◆ Task directions
Pull out each line of the records holding the string "pixels".

**** Provided data ****

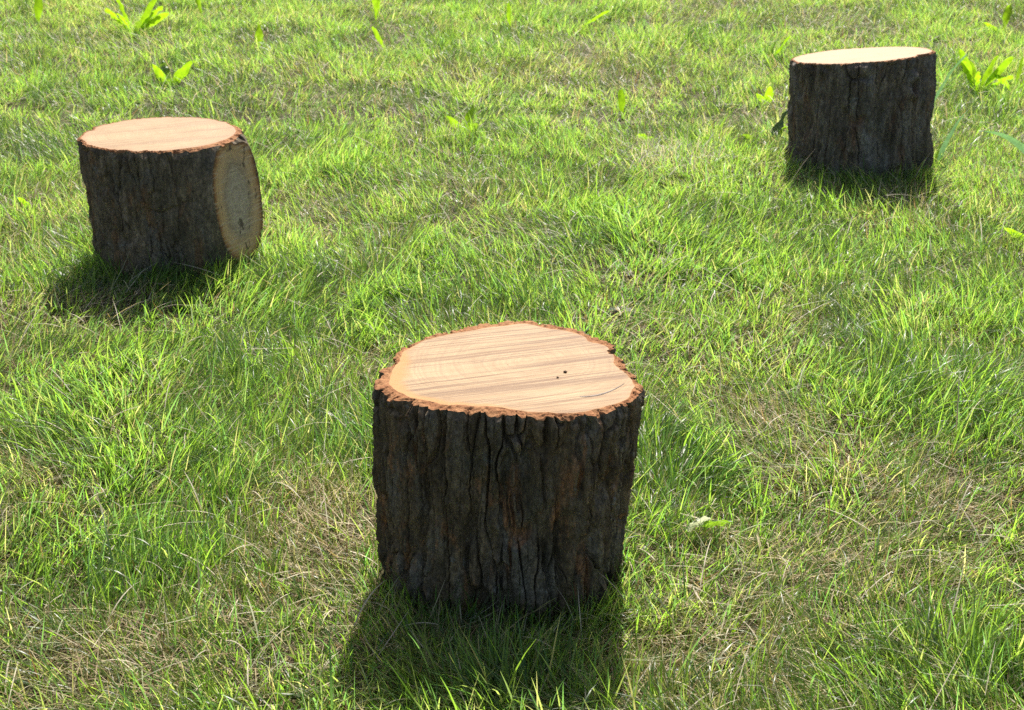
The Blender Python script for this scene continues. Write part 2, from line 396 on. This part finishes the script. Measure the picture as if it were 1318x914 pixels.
# stump with the flat cut on its side
S2 = (-.938, 4.06)
R2 = radial([.214, .21, .205, .2, .198, .198, .2, .203, .208, .212, .214, .212, .207, .203, .2, .2, .205, .21])
def ex2(th, z):
    return .098 * lobe(th, -25, 29) * np.clip(1 - ((z - .186) / .188) ** 2, 0, 1)
build_stump('stump with a grey oval side cut facing right, flat sawn top', S2, .357, R2,
            lambda th: -.03 + .02 * lobe(th, -90, 60), 21, 760, 220, (BARK2, RIM, WOOD2, SCAR), off=(.012, 0), depth=.010, ridge=.05, rim=.010,
            extra=ex2, facet=(R(-25), .219, .06, 0))
# far stump with the sloping top
S3 = (1.125, 5.045)
R3 = radial([.236, .236, .232, .228, .225, .224, .225, .222, .219, .219, .22, .221, .222, .224, .226, .228, .232, .236])
def ex3(th, z):
    rho = np.hypot(ang(th, R(-50)) * .235, z - .285)
    k = .014 * np.exp(-((rho - .03) / .013) ** 2) - .016 * np.exp(-(rho / .016) ** 2)
    return (k + .012 * lobe(th, 2, 30) * np.exp(-((z - .26) / .07) ** 2) + .022 * lobe(th, -5, 40) * sstep(.2, .0, z) + .022 * lobe(th, 190, 30) * sstep(.12, 0, z)
            - .016 * lobe(th, -35, 8) + .01 * lobe(th, -25, 9) - .012 * lobe(th, 215, 7))
build_stump('farther stump with sloping top and a round knot in its grey bark', S3, .372, R3,
            lambda th: -.04 + .0 * th, 47, 700, 220, (BARK3, RIM, WOOD3, None), tilt=(.085, -.10), off=(.012, 0), depth=.014, ridge=.055, rim=.009, extra=ex3)
STUMPS = [(S1, (-.004, 0), lambda t: R1(t) * (1 - .03 - .10 * lobe(t, -20, 50))), (S2, (.012, 0), lambda t: R2(t) * .97 + .01 * lobe(t, -27, 40)), (S3, (.012, 0), lambda t: R3(t) * .96 + .02 * lobe(t, 190, 30) + .02 * lobe(t, -5, 40))]

# ------------------------------------------------------------------ grass
def blob(x, y, items):
    s = np.zeros_like(x)
    for (bx, by, rx, ry, a) in items:
        s = s + a * np.exp(-(((x - bx) / rx) ** 2 + ((y - by) / ry) ** 2))
    return s

DRY = [(-.30, 2.42, .10, .22, 1.2), (-.62, 2.08, .13, .12, 1.1), (.30, 2.06, .14, .10, 1.1), (.52, 2.38, .16, .14, .9), (.66, 2.98, .16, .12, .9),
       (-1.0, 2.72, .16, .12, .9), (-.42, 2.62, .12, .07, .8), (.54, 5.08, .13, .20, 1.0), (-.10, 4.75, .20, .22, .8), (.35, 6.6, .35, .4, .6),
       (-.45, 5.4, .3, .2, .5), (.2, 3.62, .10, .10, .9), (.85, 2.62, .14, .10, .7), (-.75, 3.1, .12, .1, .6), (-1.35, 4.4, .15, .2, .6), (-.2, 6.4, .5, .3, .4),
       (1.0, 3.9, .2, .12, .5), (-2.3, 5.9, .2, .5, .5), (.42, 3.1, .12, .1, .5)]
LUSH = [(-.55, 2.62, .05, .05, 1.3), (.95, 3.05, .22, .16, 1.0), (-.22, 2.88, .15, .14, .8), (.66, 2.05, .16, .12, 1.0), (.33, 2.68, .13, .12, .9),
        (-.66, 2.42, .14, .12, .8), (.05, 1.98, .16, .10, .7), (.48, 4.2, .25, .2, .5), (-.35, 3.7, .3, .2, .5), (-.95, 3.86, .16, .06, .8), (1.1, 4.76, .22, .06, .6),
        (.25, 4.55, .14, .12, .8), (-.12, 3.2, .1, .1, .5), (-1.5, 5.2, .3, .3, .4), (.9, 4.5, .2, .1, .5), (1.25, 3.6, .2, .2, .5)]
def dryness(x, y):
    return np.clip(.23 + .60 * fbm(x / .36, y / .5, 101, 3) + .38 * blob(x, y, DRY) - .8 * blob(x, y, LUSH), 0, 1.3)
def vigor(x, y):
    return np.clip(.72 + .45 * fbm(x / .3, y / .36, 131, 3) + .55 * blob(x, y, LUSH) - .28 * blob(x, y, DRY), .15, 1.5)

def in_stump(x, y, pad=0):
    m = np.zeros(x.shape, bool)
    for (c, of, rf) in STUMPS:
        dx = x - c[0] - of[0]; dy = y - c[1] - of[1]; d = np.hypot(dx, dy)
        m |= (d < .3) & (d < rf(np.arctan2(dy, dx)) + pad)
    return m

def scatter(dens, ylo, yhi, wfun):
    """uniform points in the wedge |x| < wfun(y)"""
    ys = np.linspace(ylo, yhi, 200); ar = float((2 * wfun(ys)).mean() * (yhi - ylo))
    n = int(ar * dens); W = wfun(yhi)
    y = rng.uniform(ylo, yhi, int(n * 2.6)); x = rng.uniform(-W, W, len(y))
    k = np.abs(x) < wfun(y); x = x[k][:n]; y = y[k][:n]
    return x, y

def blades(x, y, z, L, w, phi, th0, k, psi, S, c0, c1):
    n = len(x); V = np.empty((n, S + 1, 2, 3), np.float32); C = np.empty((n, S + 1, 2, 4), np.float32); C[..., 3] = 1
    p = np.stack([x, y, z], -1); dl = L / S
    wx = np.cos(psi); wy = np.sin(psi)
    cp = np.cos(phi); sp = np.sin(phi)
    for i in range(S + 1):
        t = i / S
        hw = .5 * w * (1.0 - .93 * t ** 2.2) * (.75 + .5 * min(t * 2.5, 1) * .5)
        off = np.stack([wx * hw, wy * hw, 0 * hw], -1)
        V[:, i, 0] = p - off; V[:, i, 1] = p + off
        C[:, i, :, :3] = (c0 * (1 - t) + c1 * t)[:, None]
        th = th0 + k * (t + .5 / S)
        p = p + np.stack([np.sin(th) * cp * dl, np.sin(th) * sp * dl, np.cos(th) * dl], -1)
    base = (np.arange(n) * (S + 1) * 2)[:, None] + (np.arange(S) * 2)[None]
    F = np.stack([base, base + 1, base + 3, base + 2], -1).reshape(-1, 4)
    return V.reshape(-1, 3), F, C.reshape(-1, 4)

G = {'v': [], 'f': [], 'c': [], 'n': 0}
T = {'v': [], 'f': [], 'c': [], 'n': 0}
def put(acc, vfc):
    v, f, c = vfc; acc['v'].append(v); acc['f'].append(f + acc['n']); acc['c'].append(c); acc['n'] += len(v)

def palette(n, dry, blue):
    """blade colours: from yellow green to blue green, some half dead"""
    a = np.array([.082, .145, .022]); b = np.array([.115, .178, .030]); c = np.array([.058, .115, .045]); d = np.array([.145, .170, .065]); s = np.array([.21, .19, .12])
    u = rng.random((n, 1)); col = a * u + b * (1 - u)
    k = (rng.random(n) < .32 + .38 * blue)[:, None]; col = np.where(k, c * (.8 + .5 * u), col)  # blue-green blades; share raised to paint bluish sheen into the grass
    k = (rng.random(n) < .12 + .25 * dry)[:, None]; col = np.where(k, d * (.8 + .4 * u), col)
    k = (rng.random(n) < .03 + .24 * np.clip(dry, 0, 1))[:, None]; col = np.where(k, s * (.6 + .7 * u), col)
    col = col * rng.uniform(.75, 1.25, (n, 1))
    return col

def lean_field(x, y):
    a = 2.2 * np.pi * fbm(x / .55, y / .6, 211, 2) + .7
    m = .22 + .38 * np.clip(fbm(x / .4, y / .4, 221, 2) + .35, 0, 1)
    return a, m

def grass_zone(ylo, yhi, wfun, dens, S, wscale, lscale):
    # tufts
    tx, ty = scatter(dens / 9., ylo, yhi, wfun)
    vg = vigor(tx, ty); keep = rng.random(len(tx)) < np.clip(.25 + .75 * vg, 0, 1.2); tx, ty, vg = tx[keep], ty[keep], vg[keep]
    nb = rng.poisson(9 * np.clip(vg, .4, 1.3)) + 2
    ti = np.repeat(np.arange(len(tx)), nb); n = len(ti)
    sp = rng.uniform(.006, .02, len(tx))[ti]
    ox = rng.normal(0, 1, n) * sp; oy = rng.normal(0, 1, n) * sp
    x = tx[ti] + ox; y = ty[ti] + oy
    k = ~in_stump(x, y, .004); x, y, ox, oy, ti = x[k], y[k], ox[k], oy[k], ti[k]; n = len(x)
    dry = dryness(x, y); v = vigor(x, y); la, lm = lean_field(x, y)
    tl = rng.normal(0, .16, (len(tx), 2))[ti]; tsz = rng.uniform(.65, 1.3, len(tx))[ti]; thue = rng.random(len(tx))[ti]
    lx = lm * np.cos(la) + tl[:, 0] + ox * 9 + rng.normal(0, .20, n); ly = lm * np.sin(la) + tl[:, 1] + oy * 9 + rng.normal(0, .20, n)
    phi = np.arctan2(ly, lx); mag = np.hypot(lx, ly)
    L = lscale * (.040 + .080 * rng.random(n) ** 1.3) * tsz * (.55 + .6 * np.clip(v, 0, 1.3))
    big = rng.random(n) < .035; L = np.where(big, L * 1.45, L)
    L = L * (1 - .42 * np.exp(-(((x + .01) / .22) ** 4 + ((y - 2.12) / .09) ** 2)))
    w = wscale * rng.uniform(.0016, .0038, n) * (.75 + .35 * np.clip(v, 0, 1.2)) * np.where(big, 1.35, 1)
    psi = phi + np.pi / 2 + rng.normal(0, .7, n)
    kk = np.abs(rng.normal(.5, .5, n)) * (1 + 6 * np.clip(L - .05, 0, .1))
    c1 = palette(n, dry, (thue > .7) * 1.0); c0 = c1 * np.array([.95, .85, .9]) + np.array([.03, .022, .008])
    tipdry = (rng.random(n) < .15)[:, None]; c1 = np.where(tipdry, c1 * .5 + np.array([.085, .08, .045]), c1)
    put(G, blades(x, y, zg(x, y) - .004, L, w, phi, np.clip(mag, 0, 1.1), kk, psi, S, c0, c1))
    return n

def thatch_zone(ylo, yhi, wfun, dens, S, wscale, lscale=1.0):
    x, y = scatter(dens, ylo, yhi, wfun)
    dry = dryness(x, y); k = (rng.random(len(x)) < .26 + .74 * dry) & ~in_stump(x, y, .006); x, y, dry = x[k], y[k], dry[k]; n = len(x)
    la, lm = lean_field(x, y)
    phi = np.where(rng.random(n) < .35, la + rng.normal(0, .6, n), rng.uniform(0, 2 * np.pi, n))
    L = lscale * rng.uniform(.03, .10, n); w = wscale * rng.uniform(.0011, .0028, n)
    th0 = rng.normal(1.25, .28, n); kk = rng.normal(.25, .5, n)
    z = zg(x, y) + rng.uniform(.001, .018, n) * (.6 + .6 * np.clip(dry, 0, 1))
    pal = np.array([[.54, .45, .26], [.45, .35, .19], [.66, .59, .40], [.30, .20, .10], [.28, .29, .09], [.14, .095, .05]])
    pr = np.array([.30, .22, .16, .14, .12, .06])
    c = pal[rng.choice(6, n, p=pr)] * rng.uniform(.75, 1.2, (n, 1))
    # bleached patch beyond the middle
    wp = np.exp(-(((x - .54) / .13) ** 2 + ((y - 5.08) / .2) ** 2))[:, None]; c = c * (1 - wp * .7) + np.array([.55, .53, .46]) * wp * .7
    put(T, blades(x, y, z, L, w, phi, th0, kk, phi + np.pi / 2 + rng.normal(0, .5, n), S, c, c * rng.uniform(.8, 1.15, (n, 1))))
    return n

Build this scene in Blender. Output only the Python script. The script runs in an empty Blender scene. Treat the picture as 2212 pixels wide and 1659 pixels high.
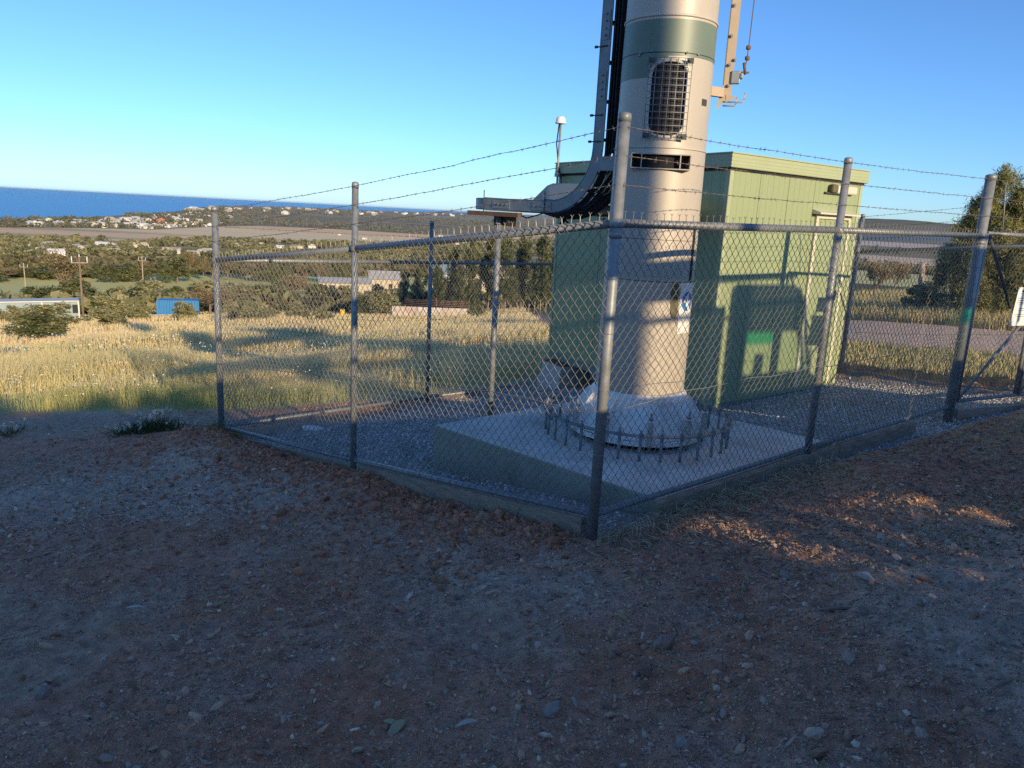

****

◆ Problem solution
The Blender Python script for this scene continues. Write part 2, from line 396 on. This part finishes the script. Measure the picture as if it were 1318x914 pixels.
Build this scene in Blender. Output only the Python script. The script runs in an empty Blender scene. Treat the picture as 2212 pixels wide and 1659 pixels high.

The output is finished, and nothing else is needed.